There was no great victory salute from the quiet yet stoic Goosen. "I had to work hard for it," he said. "It is been a long week and feels like a year." Among those celebrating last night with Goosen, who recently married an Englishwoman, was the Belgian sports psychologist Jos Vantisphout, who helped the South African forget the nightmare of Sunday and get ready for the play-off.
With the championship extended by 24 more hours in Tulsa, all those corporate types who had paid big bucks to play the course that tamed Tiger were kept outside the ropes. Goosen had not jumped out of his hotel bedroom during the night, Brooks found all his possessions in his locker, where he had hurriedly returned them once Sunday night's mayhem at the 18th green had sunk in.
It was the putts that did not sink. First Brooks left his seven-footer fractionally short. Then Stewart Cink completely missed the hole from less than two feet to lose any chance of being in a possible play-off that came a reality when Goosen missed his own two-footer for the title. There have been other tiny putts missed to lose a major, but perhaps never such a sequence of shocking three-putts, each worse than the last.

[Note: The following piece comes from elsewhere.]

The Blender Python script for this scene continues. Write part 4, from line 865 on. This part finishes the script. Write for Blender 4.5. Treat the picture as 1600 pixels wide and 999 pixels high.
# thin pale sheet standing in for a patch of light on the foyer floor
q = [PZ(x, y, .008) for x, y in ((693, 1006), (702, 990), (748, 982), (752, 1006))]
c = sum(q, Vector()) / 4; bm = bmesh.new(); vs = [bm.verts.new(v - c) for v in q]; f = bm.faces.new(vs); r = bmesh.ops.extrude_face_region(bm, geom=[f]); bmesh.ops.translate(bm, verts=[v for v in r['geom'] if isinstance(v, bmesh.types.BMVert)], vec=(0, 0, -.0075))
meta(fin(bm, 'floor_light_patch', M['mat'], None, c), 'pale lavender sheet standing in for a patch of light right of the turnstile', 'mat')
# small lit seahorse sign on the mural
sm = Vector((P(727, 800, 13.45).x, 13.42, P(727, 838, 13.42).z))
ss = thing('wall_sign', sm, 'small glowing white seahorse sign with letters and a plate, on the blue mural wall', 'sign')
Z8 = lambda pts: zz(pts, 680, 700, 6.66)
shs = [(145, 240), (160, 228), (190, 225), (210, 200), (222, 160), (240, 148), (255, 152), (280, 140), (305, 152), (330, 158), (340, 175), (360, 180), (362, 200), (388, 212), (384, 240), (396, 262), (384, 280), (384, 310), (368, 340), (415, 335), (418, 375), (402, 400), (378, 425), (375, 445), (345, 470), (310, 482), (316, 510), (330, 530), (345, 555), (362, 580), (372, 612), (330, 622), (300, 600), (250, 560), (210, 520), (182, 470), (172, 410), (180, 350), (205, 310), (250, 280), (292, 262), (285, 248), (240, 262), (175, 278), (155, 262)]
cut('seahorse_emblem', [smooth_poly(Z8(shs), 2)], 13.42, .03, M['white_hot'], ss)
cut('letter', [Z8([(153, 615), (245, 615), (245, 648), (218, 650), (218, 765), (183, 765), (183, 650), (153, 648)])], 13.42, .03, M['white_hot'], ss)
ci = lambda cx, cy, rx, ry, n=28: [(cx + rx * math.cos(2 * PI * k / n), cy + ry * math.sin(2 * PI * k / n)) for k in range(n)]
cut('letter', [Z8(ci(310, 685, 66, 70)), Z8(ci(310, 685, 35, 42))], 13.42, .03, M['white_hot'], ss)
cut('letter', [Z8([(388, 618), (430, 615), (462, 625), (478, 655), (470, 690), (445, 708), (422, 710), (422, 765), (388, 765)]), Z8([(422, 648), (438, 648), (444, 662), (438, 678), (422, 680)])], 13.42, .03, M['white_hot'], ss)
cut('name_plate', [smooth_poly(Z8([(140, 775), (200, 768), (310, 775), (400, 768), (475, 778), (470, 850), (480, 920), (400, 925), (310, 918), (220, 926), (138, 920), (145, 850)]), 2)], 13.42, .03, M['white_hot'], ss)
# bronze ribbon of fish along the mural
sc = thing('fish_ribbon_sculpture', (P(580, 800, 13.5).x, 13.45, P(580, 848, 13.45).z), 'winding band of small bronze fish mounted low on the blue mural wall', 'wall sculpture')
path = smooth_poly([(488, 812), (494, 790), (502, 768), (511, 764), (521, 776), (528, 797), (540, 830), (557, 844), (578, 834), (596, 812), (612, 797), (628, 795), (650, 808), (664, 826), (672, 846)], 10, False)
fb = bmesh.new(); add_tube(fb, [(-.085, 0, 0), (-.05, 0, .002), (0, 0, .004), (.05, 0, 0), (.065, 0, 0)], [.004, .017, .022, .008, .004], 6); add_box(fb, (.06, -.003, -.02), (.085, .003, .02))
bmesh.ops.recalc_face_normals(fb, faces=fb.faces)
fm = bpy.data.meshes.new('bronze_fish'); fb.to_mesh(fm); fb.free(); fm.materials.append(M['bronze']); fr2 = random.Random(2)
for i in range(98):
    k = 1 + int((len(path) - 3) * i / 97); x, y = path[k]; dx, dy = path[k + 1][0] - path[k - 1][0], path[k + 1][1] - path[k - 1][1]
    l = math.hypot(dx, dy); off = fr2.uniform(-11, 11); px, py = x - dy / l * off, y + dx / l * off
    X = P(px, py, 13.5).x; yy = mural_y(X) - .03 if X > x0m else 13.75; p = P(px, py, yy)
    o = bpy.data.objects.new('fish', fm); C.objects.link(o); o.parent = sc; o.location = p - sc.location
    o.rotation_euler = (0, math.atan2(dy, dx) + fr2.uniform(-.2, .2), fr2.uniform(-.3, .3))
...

The unheralded pair of Goosen and Brooks, ranked 44th and 195th in the world respectively, had no time to castigate themselves. Goosen, the 32-year-old from Johannesburg, has won four times in Europe but had never previously been in the top-10 in a major.
The 40-year-old Brooks, from Texas, had not won since claiming, in similarly inauspicious circumstances, the USPGA title in 1996. That was the last major Woods did not play in for the simply reason that he had not yet turned professional. As if the 18th of Sunday had never happened, Goosen continued to putt as beautifully as he had done for the first 71 holes.
He required only 12 putts for the first 10 holes. He almost holed out from a bunker at the first and wore Brooks out with the number of times he got up and down. In addition, he holed from five feet at the sixth, 18 feet at the ninth and 15 feet at the 10th for birdies.
Brooks, who had taken the lead briefly with a birdie at the third, dropped shots at the ninth and the 10th, having driven into the trees and the rough respectively, to fall five behind. The next six holes were halved until the 17th, when there was a two-stroke swing. Goosen for once failing to get up and down from off the green and Brooks, who had missed birdie chances at the previous two holes, making a 12-footer. "It was one of those weird days," Brooks said. "I got punished severely when I went in the rough and never had a shot out."